NFC cards are slowly growing and the number of transactions is growing. I personally like this NFC stuff. It is easy to use and fast, therefore it is a good thing. NFC on mobile phones is another story. Since apple is not putting NFC into their devices and HCE needs tokenization to make things secure, it might take a few more years to see some significant usage. And all the attempts of using the secure element of the Telco guys just does not work because the business model is wrong. I wrote about this earlier.

There is also the iBeacon stuff which I do not really believe in since I can’t see the connection between this technology and payments. But I might be wrong. I will do a separate blog later just to give my opinion about this technology linked to the payment industry.

The MPOS hype?

One of my favorite things still is the MPOS hype. Yes it is a hype or a bubble or whatever it is just before it crashes. I just can’t see that this business model, where a payment facilitator inflates the commissions, works over a longer period. I try to explain myself:
Retailers are usually very price sensitive. Especially big retailers are very hard on negotiating commission rates on card transactions. That is at least the experience I made over the last twenty years. Therefore I can’t see those big Retailers buying MPOS devices and pay a commission rate at 2.75% or so. I can’t even see them to pay a single cent more for a mobile transaction than for a regular retail transaction. And big retailers usually pay commission rates below 1%. They don’t want cheap terminals and high commissions. They rather pay for their terminals just to keep commission rates as low as possible. Buying terminals is an investment you can write off, commission is running cost; something you don’t like. Therefore keep it as low as possible.

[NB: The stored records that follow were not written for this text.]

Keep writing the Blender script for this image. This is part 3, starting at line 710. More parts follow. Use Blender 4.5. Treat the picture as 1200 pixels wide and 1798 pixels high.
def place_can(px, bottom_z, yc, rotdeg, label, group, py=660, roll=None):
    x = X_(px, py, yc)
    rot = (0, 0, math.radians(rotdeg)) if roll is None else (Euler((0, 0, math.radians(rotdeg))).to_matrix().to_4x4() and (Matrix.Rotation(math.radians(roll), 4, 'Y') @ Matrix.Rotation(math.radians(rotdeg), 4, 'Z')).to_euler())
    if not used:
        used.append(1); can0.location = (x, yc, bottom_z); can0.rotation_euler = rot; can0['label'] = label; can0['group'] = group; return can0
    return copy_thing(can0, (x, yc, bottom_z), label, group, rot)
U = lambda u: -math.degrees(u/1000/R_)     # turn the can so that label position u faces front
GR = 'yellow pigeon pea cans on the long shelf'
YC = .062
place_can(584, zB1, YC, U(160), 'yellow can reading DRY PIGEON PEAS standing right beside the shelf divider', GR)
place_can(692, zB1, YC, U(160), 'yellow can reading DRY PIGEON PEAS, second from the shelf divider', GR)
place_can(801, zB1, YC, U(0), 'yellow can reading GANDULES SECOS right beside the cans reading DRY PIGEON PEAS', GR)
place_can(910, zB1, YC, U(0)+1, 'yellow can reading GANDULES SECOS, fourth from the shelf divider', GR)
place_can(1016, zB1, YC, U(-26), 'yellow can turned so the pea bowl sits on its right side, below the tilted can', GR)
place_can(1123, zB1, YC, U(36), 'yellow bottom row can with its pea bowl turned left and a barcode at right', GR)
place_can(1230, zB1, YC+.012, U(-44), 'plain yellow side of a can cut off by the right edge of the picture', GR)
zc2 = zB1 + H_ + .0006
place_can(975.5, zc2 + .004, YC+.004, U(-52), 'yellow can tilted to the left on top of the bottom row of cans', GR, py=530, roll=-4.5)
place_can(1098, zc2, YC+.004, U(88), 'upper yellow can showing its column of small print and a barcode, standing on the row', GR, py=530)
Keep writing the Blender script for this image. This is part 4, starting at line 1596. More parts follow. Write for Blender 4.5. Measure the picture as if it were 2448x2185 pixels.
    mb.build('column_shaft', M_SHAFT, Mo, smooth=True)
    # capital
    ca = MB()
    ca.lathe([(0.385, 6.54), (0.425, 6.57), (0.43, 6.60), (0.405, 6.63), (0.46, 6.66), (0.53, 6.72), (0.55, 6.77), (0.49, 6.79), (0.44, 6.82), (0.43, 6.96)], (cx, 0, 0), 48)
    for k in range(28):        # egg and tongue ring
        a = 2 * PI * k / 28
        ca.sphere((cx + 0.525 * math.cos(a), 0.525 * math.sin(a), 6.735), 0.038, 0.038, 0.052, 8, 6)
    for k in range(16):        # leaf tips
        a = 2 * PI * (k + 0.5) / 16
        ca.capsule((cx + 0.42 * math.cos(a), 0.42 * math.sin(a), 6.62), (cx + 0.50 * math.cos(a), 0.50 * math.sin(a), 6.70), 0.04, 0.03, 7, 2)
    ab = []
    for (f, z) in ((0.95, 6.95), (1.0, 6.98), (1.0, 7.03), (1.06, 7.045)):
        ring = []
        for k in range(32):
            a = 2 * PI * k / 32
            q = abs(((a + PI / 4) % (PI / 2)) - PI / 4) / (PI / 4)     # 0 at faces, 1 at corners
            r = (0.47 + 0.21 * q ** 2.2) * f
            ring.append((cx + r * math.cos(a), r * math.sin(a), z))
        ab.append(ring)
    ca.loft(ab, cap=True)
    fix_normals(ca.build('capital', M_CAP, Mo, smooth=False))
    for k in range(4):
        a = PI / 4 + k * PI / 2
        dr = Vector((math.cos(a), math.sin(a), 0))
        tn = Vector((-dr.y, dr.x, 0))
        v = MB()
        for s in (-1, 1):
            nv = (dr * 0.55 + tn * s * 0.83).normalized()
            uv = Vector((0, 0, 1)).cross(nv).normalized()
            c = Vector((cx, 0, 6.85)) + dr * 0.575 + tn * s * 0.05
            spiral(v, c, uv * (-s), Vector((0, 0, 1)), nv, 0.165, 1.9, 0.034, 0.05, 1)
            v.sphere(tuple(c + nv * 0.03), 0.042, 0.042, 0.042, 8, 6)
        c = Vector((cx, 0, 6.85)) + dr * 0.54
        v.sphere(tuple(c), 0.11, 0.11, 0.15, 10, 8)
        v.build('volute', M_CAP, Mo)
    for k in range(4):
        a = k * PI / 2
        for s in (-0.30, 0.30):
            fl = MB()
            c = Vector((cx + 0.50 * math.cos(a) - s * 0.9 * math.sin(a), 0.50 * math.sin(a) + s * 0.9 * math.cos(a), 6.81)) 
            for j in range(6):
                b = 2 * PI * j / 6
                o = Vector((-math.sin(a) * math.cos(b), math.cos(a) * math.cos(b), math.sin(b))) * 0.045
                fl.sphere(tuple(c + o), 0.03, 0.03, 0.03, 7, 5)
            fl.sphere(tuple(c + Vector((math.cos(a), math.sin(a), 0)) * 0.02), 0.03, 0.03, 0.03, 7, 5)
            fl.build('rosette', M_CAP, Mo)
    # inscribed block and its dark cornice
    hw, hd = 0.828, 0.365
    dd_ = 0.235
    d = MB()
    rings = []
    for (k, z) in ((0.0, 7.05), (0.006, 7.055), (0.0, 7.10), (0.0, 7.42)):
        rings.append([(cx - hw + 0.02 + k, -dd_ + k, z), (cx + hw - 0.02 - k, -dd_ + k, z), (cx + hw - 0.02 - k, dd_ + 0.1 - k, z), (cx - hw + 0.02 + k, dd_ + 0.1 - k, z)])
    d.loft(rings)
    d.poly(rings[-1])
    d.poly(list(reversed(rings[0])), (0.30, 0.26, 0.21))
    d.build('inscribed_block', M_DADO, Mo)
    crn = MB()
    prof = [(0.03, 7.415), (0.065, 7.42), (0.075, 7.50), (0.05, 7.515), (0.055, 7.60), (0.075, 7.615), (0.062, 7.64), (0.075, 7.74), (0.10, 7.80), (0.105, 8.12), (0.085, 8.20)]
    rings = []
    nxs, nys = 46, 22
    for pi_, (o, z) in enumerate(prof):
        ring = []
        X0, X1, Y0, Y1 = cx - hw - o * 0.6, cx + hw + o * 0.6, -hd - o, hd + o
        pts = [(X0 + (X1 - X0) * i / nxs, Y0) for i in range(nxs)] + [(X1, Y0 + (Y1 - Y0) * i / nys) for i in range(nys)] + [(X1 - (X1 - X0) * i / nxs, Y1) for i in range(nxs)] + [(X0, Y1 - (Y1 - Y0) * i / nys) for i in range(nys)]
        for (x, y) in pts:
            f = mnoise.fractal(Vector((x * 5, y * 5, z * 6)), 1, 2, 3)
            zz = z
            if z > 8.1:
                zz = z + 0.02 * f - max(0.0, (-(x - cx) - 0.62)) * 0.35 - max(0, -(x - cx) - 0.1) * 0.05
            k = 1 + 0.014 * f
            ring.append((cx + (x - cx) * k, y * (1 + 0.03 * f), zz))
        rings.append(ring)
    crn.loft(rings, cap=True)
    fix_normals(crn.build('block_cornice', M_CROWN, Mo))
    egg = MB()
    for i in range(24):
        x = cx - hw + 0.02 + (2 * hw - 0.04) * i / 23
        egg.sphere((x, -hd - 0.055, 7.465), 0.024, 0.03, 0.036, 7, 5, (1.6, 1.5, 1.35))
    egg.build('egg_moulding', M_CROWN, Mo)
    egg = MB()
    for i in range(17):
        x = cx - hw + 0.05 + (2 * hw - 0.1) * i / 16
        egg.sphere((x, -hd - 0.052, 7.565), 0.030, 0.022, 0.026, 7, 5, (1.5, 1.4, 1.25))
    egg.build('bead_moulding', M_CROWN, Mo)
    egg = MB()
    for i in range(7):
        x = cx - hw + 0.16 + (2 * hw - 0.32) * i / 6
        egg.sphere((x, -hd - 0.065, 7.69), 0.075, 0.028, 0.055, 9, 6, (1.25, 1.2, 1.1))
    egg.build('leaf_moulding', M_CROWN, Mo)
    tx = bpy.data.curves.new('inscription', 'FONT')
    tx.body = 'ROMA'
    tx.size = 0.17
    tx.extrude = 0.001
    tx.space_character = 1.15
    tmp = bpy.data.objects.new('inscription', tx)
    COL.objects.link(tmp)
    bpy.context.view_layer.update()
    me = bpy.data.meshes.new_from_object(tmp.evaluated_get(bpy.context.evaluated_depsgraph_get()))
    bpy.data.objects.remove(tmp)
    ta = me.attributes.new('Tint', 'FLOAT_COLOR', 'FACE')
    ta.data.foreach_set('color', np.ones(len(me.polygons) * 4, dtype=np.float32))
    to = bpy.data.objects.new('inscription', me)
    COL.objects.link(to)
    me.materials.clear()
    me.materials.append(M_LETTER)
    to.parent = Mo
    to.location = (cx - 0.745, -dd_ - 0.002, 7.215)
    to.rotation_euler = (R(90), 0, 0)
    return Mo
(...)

Left are the small and medium merchants, and I also can’t see MPOS for medium sized merchants. Let’s assume you are a medium merchant doing 500’000 dollars of card turn over. With a regular credit card contract you pay around 1.75% commission (or even much less). With a regular MPOS contract you will pay around 2.75%. Now this is 1% difference on 500’000 which means 5’000 dollars. Per year. For this amount you can buy yourself some very nice EFT terminals or make a nice vacation.

A new business model on the horizon?

What about small businesses making less than 100’000 on card turn over? As an MPOS PSP, if you have a net profit rate of 0.5% on the card turn over you will make 250 bucks per year on 50’000 dollar revenue. Looks like a difficult model to me. Because you have to provide the service, comply with EMV and PCI, support a lot of mobile devices which means a lot of software programming and do a lot of customer support.

I strongly believe that the business model will change in the MPOS business. The acquirers will do the business directly without any payment facilitators who only inflate the commissions. The acquirers will sell an MPOS device for a couple of hundred dollars but they will keep the commission as low as for regular retail transactions. Or for very large accounts, they will even give the MPOS devices away since they make enough profit on the commission rate. How can a payment facilitator business survive in such conditions?

I think in the next couple of weeks we will work on a new business model for MPOS solutions where no transaction costs are involved. Stay tuned, leave your comment, or if you are an acquirer please call us if you are looking for a solution without transaction costs.

Daniel Eckstein

Daniel is the Chair of the Board and Founder of Abrantix, a visionary, lateral thinker and the driving force behind Abrantix. With his other partners he has developed the company into a leader in payment software engineering.

Comment by Ulf Mattsson |

I agree that HCE needs tokenization to make things secure.

Ulf Mattsson, CTO Protegrity

Comment by Mike |

Well, it seems that Apple is finally putting the NFC into their devices…
As for the rest, I agree – a new business model is needed here, and I don’t expect MPOS to be in common use in the nearest future. Not with the ridiculous PCI requirements.

Comment by Nico |

good post, The commission rates will go down. Our customers in the Quick Service industry and in the Gastronomy are not happy with the actual pricing structure from the Payment Providers only because it is a card not present transaction.